Car chases and smart dialogue are what Hit and Run is about, and many movies have been built on less. The difference here is that this hybrid of road movie, quirky romance, revenge thriller and offbeat comedy thinks it’s a lot smarter than it actually is.

Dax Shepard and Kristen Bell are Charlie and Annie, a young couple headed to LA so that she can pursue her career in teaching. Now, forget that. Because the movie is really about – deep breath – Charlie who is in witness protection after he ratted on his pals who robbed banks and now they’re on his tail after his girlfriend’s ex-boyfriend discovered his true identity and grassed him up to the bad guys.

Got that?

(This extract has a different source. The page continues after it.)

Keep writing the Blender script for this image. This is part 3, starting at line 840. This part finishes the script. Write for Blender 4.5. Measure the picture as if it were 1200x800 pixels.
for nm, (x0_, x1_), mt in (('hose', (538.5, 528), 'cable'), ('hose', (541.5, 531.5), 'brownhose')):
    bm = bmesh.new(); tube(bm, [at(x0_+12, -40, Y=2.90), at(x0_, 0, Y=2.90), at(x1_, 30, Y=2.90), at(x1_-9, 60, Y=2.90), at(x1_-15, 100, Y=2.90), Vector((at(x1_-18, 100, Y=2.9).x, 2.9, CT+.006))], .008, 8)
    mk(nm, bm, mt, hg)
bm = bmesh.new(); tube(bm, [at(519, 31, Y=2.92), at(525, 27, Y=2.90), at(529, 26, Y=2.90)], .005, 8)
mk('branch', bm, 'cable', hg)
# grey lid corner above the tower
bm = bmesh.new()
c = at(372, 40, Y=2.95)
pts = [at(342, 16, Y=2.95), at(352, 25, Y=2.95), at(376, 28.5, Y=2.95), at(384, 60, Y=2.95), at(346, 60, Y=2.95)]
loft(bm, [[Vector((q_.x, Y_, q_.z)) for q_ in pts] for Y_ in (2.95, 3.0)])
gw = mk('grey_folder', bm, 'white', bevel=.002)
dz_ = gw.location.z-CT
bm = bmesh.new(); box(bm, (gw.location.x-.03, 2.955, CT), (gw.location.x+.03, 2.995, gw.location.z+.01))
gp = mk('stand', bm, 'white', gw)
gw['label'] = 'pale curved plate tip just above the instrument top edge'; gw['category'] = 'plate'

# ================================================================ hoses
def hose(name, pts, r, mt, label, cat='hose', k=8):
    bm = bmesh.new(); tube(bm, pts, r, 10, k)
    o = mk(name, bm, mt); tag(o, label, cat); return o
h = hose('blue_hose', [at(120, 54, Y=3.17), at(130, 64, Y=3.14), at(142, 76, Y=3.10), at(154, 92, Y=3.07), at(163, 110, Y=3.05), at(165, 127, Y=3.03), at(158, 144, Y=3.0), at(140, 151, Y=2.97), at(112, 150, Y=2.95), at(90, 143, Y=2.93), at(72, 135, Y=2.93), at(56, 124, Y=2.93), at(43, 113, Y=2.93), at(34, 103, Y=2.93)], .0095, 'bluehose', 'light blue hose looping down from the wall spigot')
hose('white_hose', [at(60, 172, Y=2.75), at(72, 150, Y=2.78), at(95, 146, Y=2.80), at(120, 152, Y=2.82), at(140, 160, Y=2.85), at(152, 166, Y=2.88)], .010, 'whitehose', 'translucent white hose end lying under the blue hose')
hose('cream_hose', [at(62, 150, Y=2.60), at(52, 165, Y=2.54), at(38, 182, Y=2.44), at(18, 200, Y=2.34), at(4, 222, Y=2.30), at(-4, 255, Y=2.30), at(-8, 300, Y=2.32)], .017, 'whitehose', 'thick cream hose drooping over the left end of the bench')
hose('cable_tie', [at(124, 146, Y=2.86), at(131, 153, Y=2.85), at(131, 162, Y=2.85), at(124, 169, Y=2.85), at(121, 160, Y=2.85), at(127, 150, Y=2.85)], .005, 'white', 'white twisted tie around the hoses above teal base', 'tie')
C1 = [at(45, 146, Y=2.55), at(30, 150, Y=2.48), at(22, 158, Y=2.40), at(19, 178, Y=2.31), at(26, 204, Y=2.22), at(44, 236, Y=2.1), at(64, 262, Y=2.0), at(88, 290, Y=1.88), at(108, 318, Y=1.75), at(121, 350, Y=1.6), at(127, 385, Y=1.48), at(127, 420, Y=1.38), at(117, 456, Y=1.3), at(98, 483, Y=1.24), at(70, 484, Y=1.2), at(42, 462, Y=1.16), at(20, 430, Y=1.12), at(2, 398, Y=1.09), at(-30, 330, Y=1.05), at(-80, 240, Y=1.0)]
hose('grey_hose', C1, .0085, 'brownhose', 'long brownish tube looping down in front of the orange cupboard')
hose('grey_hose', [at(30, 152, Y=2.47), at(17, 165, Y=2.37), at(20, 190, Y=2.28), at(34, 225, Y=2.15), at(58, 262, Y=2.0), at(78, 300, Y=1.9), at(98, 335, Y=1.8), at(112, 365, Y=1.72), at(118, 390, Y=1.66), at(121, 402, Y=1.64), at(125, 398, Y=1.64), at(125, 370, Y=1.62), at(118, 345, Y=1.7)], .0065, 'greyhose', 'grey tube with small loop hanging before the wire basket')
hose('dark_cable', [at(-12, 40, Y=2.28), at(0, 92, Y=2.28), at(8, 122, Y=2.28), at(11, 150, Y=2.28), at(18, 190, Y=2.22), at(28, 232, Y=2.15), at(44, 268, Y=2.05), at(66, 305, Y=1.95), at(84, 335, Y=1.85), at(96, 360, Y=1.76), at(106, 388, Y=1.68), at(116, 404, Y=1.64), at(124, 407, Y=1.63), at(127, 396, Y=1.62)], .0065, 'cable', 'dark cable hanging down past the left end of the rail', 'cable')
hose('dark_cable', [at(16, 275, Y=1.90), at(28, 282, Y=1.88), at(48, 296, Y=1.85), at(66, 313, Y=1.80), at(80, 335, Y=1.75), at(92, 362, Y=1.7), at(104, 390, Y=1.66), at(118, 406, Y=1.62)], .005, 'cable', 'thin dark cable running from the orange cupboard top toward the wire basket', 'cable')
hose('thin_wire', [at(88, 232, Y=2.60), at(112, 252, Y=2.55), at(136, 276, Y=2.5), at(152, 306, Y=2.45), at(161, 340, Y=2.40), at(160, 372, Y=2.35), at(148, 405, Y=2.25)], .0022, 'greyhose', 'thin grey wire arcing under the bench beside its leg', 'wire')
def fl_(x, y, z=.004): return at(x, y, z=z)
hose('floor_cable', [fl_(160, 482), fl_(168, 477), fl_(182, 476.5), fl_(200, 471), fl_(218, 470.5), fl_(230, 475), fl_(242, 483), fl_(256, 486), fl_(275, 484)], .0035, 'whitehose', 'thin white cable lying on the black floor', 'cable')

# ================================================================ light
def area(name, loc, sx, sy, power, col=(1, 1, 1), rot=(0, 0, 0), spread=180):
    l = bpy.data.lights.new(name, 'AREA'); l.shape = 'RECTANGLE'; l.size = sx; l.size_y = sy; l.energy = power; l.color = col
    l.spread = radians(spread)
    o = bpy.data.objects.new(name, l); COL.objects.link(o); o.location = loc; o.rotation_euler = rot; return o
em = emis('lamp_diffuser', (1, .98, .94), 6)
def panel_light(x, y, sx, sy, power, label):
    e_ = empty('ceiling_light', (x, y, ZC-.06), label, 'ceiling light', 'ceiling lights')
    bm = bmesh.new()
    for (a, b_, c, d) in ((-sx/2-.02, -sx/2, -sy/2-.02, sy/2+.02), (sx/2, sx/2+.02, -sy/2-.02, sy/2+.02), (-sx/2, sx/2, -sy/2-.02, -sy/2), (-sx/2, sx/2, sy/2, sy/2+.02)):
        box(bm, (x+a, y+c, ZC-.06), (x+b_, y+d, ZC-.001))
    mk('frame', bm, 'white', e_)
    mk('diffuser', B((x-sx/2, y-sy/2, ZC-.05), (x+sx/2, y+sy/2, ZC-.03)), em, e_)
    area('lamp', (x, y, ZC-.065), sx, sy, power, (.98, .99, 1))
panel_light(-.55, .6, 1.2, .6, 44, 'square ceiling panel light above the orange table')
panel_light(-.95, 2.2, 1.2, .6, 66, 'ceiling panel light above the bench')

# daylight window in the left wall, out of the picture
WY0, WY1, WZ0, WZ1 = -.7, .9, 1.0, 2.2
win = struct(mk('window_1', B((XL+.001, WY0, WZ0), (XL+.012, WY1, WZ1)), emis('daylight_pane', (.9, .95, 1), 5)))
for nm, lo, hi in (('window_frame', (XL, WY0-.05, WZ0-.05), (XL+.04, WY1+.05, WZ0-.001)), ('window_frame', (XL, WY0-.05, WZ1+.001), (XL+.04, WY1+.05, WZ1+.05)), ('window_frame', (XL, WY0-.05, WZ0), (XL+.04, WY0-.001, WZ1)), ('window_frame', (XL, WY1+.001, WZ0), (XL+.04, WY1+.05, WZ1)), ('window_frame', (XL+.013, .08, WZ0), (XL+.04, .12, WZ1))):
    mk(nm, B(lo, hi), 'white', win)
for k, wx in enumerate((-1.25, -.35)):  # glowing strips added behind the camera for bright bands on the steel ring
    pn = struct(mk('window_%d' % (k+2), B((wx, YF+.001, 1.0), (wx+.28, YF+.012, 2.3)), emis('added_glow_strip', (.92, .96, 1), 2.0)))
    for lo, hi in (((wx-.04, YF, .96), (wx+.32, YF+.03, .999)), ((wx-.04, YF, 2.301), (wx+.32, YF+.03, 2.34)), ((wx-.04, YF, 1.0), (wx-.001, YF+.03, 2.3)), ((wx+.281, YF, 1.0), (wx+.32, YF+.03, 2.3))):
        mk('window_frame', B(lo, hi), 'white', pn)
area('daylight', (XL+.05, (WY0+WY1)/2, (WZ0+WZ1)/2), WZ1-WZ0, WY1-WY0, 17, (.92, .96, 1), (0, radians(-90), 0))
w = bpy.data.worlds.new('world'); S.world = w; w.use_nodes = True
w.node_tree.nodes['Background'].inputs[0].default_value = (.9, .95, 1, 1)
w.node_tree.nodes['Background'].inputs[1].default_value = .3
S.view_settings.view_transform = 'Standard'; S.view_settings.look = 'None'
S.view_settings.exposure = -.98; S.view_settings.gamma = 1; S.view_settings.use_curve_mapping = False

Good.

Hit and Run is a vehicle – literally, given the size and sound of Charlie’s custom-built car – for Dax Shepard who writes, co-directs and stars. An amalgam of Owen Wilson and Brad Pitt he’s an unusual on-screen presence whose kookiness and fondness for repeating lines (“I need you to stop the car.” “You need me to stop the car?”) becomes a tad irksome.

In fact the film is nothing more than a succession of philosophising conversations punctuated by tyre-burning pursuit across open country. Criminally star-of-the-moment Bradley (The Hangover) Cooper pops up as Charlie’s nemesis but only after 45 minutes of Shepard.

What’s more he’s camouflaged beneath dreadlocks. Go figure.

Tom Arnold drifts through the plot as a calamity-ridden marshal and there is a tasty cameo from Beau Bridges as Charlie’s estranged dad. But mainly Hit and Run is about noisy cars – a cut-price demolition derby with a star at its heart who longs to play with the big boys.